Mas antes de traçar linhas analíticas sobre a forma e narrativa escolhida em “Yõg Ãtak: Meu Pai, Kaiowá”, é preciso dar um passo atrás e fazer um estudo mais cognitivo de seus comportamentos, que se traduzem ao público como mais ingênuos, mais tímidos e que internalizam um tempo único, entre o silêncio estendido e a fala mais explicativa. Também é preciso talvez que esta crítica acrescente informações coletadas na coletiva de imprensa, de que essa filha foi separada de seu pai (um “andarilho apanhador de retomadas” e um conhecido “rezador”) aos seis meses e que foi o “filme que proporcionou o reencontro” (palavras de Luiz Joaquim). 

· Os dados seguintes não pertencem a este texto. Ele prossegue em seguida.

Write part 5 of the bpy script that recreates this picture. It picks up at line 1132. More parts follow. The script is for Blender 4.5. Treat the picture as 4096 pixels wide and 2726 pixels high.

Dessa forma, ”Yõg Ãtak: Meu Pai, Kaiowá” é um filme de detalhes, de objetos particulares, de superstições sagradas. É um filme que estimula nos não indígenas a necessidade de se ter a família por perto. Sueli Maxakali finaliza dizendo que “foi muito bom encontrar meu pai” e que “ele tinha muitas coisas para me ensinar – rezas e remédios naturais”. Sim, este é um relato de sucesso de uma alma indígena que finalmente encontra a que procura e assim se acalentar, preencher o vazio existencial com a completude da composição familiar, entre novas memórias, novas distâncias para tirar foto, respeitar a verdade, bolsas de embaúba e “cantos do gavião”. “Se só tem uma versão, é ficção”, diz-se na coletiva, e que “o filme tem que ter várias versões para virar história”, referência ao curta-metragem “Confluências”, de Dácia Ibiapina. É tudo sobre o que está fora e dentro do quadro, em planos que preenchem e que expandem o território. “A memória fica na cabeça, mas hoje no moderno guardamos também no cinema”, finaliza Sueli.